___ Records supplied ___

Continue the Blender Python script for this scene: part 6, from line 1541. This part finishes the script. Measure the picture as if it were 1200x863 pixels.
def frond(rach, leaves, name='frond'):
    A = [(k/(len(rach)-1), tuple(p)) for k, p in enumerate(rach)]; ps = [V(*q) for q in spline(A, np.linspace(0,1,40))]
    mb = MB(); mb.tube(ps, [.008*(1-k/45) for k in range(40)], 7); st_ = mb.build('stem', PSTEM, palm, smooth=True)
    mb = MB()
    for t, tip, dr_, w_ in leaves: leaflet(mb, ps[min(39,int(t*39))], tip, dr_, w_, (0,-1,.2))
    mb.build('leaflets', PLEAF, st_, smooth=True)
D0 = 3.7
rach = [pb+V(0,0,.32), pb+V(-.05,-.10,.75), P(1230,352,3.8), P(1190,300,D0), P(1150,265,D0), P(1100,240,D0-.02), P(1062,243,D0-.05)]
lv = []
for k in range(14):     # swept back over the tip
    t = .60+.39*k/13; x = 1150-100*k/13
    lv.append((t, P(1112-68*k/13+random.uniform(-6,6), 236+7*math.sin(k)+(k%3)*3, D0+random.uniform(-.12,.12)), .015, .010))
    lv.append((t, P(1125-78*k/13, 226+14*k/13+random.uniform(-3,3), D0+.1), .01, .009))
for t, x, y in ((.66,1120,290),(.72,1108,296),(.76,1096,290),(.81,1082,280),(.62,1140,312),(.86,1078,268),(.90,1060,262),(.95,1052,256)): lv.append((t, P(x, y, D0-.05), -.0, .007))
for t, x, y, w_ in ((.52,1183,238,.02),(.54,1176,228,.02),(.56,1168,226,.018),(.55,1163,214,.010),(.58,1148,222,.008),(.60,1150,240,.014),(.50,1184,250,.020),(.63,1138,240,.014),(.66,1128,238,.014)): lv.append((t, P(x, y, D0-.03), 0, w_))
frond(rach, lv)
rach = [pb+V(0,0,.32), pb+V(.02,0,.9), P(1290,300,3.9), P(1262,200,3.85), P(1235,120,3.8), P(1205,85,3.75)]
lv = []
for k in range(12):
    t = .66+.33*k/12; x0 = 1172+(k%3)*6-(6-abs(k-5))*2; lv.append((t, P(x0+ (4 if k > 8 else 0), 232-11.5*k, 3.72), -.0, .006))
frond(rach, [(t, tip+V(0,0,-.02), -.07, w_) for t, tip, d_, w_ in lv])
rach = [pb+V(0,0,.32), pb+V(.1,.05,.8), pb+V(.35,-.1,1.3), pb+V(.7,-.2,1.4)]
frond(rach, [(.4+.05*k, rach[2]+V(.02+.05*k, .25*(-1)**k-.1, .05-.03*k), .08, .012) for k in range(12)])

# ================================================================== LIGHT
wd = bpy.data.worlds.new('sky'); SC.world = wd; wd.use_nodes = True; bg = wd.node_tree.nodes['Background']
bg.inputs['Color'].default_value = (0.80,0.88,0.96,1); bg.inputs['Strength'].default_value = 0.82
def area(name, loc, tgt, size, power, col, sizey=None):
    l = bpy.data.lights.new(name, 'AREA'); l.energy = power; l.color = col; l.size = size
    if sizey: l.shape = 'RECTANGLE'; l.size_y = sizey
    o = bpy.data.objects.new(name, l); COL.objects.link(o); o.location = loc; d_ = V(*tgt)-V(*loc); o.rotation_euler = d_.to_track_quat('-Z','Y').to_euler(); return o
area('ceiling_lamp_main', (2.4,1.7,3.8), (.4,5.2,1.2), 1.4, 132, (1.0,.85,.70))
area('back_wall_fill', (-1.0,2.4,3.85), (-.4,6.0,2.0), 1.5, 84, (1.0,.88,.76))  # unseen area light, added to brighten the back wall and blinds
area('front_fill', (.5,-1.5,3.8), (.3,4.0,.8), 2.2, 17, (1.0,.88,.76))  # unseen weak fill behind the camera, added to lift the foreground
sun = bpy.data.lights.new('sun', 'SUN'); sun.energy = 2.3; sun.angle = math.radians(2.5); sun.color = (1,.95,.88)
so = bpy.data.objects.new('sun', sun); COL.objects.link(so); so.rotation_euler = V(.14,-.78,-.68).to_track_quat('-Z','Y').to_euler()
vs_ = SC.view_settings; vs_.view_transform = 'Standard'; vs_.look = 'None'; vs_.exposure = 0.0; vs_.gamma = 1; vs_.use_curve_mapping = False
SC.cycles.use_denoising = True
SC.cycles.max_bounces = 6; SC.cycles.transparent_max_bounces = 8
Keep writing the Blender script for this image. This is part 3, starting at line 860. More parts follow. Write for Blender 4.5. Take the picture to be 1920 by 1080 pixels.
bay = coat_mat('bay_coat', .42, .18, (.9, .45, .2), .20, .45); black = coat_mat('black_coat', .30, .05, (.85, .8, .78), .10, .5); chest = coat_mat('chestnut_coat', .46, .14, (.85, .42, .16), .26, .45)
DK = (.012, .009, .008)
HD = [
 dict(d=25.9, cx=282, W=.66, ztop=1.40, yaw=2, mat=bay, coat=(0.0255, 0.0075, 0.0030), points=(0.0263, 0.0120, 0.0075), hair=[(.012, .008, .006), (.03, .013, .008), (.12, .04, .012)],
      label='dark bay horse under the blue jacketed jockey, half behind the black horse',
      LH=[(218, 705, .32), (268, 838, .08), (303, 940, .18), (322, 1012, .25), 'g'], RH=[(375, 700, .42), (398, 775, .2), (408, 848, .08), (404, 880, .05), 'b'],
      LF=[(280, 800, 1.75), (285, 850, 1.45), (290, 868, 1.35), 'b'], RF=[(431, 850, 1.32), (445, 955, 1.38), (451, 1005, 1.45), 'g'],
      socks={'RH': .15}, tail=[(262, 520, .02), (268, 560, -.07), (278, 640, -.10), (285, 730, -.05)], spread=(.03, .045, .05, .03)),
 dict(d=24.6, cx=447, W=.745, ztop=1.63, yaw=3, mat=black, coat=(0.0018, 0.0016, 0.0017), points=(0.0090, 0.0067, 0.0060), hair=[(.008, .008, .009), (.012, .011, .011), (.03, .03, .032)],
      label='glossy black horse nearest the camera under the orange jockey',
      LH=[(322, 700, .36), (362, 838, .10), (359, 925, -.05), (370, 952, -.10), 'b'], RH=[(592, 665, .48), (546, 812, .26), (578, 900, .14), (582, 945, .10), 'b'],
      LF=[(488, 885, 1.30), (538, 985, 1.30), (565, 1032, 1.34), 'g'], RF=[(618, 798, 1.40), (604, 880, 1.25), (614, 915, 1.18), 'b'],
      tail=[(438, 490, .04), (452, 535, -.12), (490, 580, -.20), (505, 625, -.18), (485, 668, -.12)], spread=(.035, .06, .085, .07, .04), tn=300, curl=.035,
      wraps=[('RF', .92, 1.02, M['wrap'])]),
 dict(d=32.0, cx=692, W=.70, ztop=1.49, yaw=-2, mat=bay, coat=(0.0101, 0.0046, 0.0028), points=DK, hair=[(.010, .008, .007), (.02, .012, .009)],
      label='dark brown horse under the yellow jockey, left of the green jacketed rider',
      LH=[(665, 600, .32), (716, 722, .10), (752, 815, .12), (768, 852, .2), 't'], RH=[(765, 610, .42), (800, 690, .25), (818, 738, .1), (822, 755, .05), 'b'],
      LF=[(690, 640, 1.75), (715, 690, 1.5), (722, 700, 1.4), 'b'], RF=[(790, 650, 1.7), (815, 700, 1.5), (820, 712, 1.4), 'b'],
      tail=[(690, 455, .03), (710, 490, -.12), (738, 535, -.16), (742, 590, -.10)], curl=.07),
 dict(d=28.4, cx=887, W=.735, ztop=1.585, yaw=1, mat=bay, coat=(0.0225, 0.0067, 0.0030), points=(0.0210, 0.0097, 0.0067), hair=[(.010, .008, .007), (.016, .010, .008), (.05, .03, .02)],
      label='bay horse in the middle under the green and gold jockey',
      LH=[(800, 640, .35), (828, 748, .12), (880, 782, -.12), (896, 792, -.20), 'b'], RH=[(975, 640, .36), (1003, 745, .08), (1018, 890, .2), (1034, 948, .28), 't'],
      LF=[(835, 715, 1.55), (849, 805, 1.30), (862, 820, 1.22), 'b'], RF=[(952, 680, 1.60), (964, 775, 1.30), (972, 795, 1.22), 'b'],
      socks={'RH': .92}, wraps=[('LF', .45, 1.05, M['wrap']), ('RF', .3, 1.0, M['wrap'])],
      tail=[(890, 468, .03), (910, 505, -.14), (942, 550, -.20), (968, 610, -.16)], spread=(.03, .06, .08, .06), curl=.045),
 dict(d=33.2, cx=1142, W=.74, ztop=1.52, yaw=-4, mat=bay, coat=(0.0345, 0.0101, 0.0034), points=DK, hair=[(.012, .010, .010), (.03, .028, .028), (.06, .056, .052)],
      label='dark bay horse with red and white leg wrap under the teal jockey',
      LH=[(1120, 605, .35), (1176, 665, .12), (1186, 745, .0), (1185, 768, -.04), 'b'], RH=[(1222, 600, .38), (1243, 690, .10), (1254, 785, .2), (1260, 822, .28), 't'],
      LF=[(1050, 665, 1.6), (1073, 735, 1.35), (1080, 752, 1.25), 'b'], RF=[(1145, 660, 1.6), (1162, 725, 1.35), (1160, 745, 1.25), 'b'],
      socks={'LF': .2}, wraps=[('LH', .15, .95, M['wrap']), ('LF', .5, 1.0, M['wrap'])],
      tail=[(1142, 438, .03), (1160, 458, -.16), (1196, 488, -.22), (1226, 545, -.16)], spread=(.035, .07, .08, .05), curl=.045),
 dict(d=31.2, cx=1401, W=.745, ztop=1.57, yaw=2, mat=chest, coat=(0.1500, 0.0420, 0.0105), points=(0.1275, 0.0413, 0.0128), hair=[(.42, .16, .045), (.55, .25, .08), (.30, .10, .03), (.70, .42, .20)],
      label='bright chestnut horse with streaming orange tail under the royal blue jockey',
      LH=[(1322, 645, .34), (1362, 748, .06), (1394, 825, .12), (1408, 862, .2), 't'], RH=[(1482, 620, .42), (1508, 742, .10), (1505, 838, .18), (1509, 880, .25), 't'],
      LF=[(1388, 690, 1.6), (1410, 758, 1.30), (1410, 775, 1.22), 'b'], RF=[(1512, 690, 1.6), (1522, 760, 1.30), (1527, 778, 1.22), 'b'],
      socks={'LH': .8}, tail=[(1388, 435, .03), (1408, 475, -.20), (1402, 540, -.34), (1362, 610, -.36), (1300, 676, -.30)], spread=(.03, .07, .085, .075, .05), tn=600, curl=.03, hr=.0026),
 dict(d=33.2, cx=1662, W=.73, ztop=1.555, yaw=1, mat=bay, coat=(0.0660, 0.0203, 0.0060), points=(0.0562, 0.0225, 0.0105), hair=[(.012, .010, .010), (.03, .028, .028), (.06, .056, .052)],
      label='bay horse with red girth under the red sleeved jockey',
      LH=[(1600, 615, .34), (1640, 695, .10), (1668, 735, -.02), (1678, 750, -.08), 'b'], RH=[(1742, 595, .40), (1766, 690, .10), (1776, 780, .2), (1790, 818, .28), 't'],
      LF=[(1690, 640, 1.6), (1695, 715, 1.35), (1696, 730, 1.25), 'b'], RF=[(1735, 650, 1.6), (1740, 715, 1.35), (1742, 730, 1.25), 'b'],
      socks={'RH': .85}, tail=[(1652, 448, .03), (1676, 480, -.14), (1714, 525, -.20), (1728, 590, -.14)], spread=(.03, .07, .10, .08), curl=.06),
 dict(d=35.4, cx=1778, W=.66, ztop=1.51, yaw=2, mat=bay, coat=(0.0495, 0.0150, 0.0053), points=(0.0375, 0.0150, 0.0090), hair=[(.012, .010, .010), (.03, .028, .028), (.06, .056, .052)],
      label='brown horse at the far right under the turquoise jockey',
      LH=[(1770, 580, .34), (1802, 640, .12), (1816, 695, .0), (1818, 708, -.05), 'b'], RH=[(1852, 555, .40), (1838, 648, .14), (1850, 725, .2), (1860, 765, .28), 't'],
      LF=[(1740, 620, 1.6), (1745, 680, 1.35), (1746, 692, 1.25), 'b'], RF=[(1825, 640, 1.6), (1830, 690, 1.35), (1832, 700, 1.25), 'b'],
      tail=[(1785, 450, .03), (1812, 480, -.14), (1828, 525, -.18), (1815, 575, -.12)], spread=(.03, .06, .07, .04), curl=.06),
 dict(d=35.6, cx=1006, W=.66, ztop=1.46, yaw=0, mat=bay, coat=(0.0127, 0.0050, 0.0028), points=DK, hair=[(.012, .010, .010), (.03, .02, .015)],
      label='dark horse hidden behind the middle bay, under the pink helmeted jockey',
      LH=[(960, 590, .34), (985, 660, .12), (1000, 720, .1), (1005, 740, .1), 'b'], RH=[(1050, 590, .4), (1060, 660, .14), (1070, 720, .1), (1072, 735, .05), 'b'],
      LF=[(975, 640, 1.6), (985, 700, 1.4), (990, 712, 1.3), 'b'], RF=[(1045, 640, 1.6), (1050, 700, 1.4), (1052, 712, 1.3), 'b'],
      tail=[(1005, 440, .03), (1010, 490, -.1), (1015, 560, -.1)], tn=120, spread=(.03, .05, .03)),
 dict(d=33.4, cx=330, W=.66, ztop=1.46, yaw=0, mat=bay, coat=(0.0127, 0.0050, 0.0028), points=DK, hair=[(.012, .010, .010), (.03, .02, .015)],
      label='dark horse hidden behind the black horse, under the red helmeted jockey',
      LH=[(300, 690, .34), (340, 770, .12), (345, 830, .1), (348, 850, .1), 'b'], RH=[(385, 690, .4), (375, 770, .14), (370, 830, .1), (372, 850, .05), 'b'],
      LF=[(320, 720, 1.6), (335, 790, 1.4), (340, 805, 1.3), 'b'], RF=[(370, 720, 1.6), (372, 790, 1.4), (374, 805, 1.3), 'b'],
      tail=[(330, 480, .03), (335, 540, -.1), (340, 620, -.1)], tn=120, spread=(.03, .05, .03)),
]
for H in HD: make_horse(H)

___

What you are asked to do
Exactly as they appear, retype the lines from the start of the records through the line containing "k in range(12)])".

Answer to this exercise
Continue the Blender Python script for this scene: part 6, from line 1541. This part finishes the script. Measure the picture as if it were 1200x863 pixels.
def frond(rach, leaves, name='frond'):
    A = [(k/(len(rach)-1), tuple(p)) for k, p in enumerate(rach)]; ps = [V(*q) for q in spline(A, np.linspace(0,1,40))]
    mb = MB(); mb.tube(ps, [.008*(1-k/45) for k in range(40)], 7); st_ = mb.build('stem', PSTEM, palm, smooth=True)
    mb = MB()
    for t, tip, dr_, w_ in leaves: leaflet(mb, ps[min(39,int(t*39))], tip, dr_, w_, (0,-1,.2))
    mb.build('leaflets', PLEAF, st_, smooth=True)
D0 = 3.7
rach = [pb+V(0,0,.32), pb+V(-.05,-.10,.75), P(1230,352,3.8), P(1190,300,D0), P(1150,265,D0), P(1100,240,D0-.02), P(1062,243,D0-.05)]
lv = []
for k in range(14):     # swept back over the tip
    t = .60+.39*k/13; x = 1150-100*k/13
    lv.append((t, P(1112-68*k/13+random.uniform(-6,6), 236+7*math.sin(k)+(k%3)*3, D0+random.uniform(-.12,.12)), .015, .010))
    lv.append((t, P(1125-78*k/13, 226+14*k/13+random.uniform(-3,3), D0+.1), .01, .009))
for t, x, y in ((.66,1120,290),(.72,1108,296),(.76,1096,290),(.81,1082,280),(.62,1140,312),(.86,1078,268),(.90,1060,262),(.95,1052,256)): lv.append((t, P(x, y, D0-.05), -.0, .007))
for t, x, y, w_ in ((.52,1183,238,.02),(.54,1176,228,.02),(.56,1168,226,.018),(.55,1163,214,.010),(.58,1148,222,.008),(.60,1150,240,.014),(.50,1184,250,.020),(.63,1138,240,.014),(.66,1128,238,.014)): lv.append((t, P(x, y, D0-.03), 0, w_))
frond(rach, lv)
rach = [pb+V(0,0,.32), pb+V(.02,0,.9), P(1290,300,3.9), P(1262,200,3.85), P(1235,120,3.8), P(1205,85,3.75)]
lv = []
for k in range(12):
    t = .66+.33*k/12; x0 = 1172+(k%3)*6-(6-abs(k-5))*2; lv.append((t, P(x0+ (4 if k > 8 else 0), 232-11.5*k, 3.72), -.0, .006))
frond(rach, [(t, tip+V(0,0,-.02), -.07, w_) for t, tip, d_, w_ in lv])
rach = [pb+V(0,0,.32), pb+V(.1,.05,.8), pb+V(.35,-.1,1.3), pb+V(.7,-.2,1.4)]
frond(rach, [(.4+.05*k, rach[2]+V(.02+.05*k, .25*(-1)**k-.1, .05-.03*k), .08, .012) for k in range(12)])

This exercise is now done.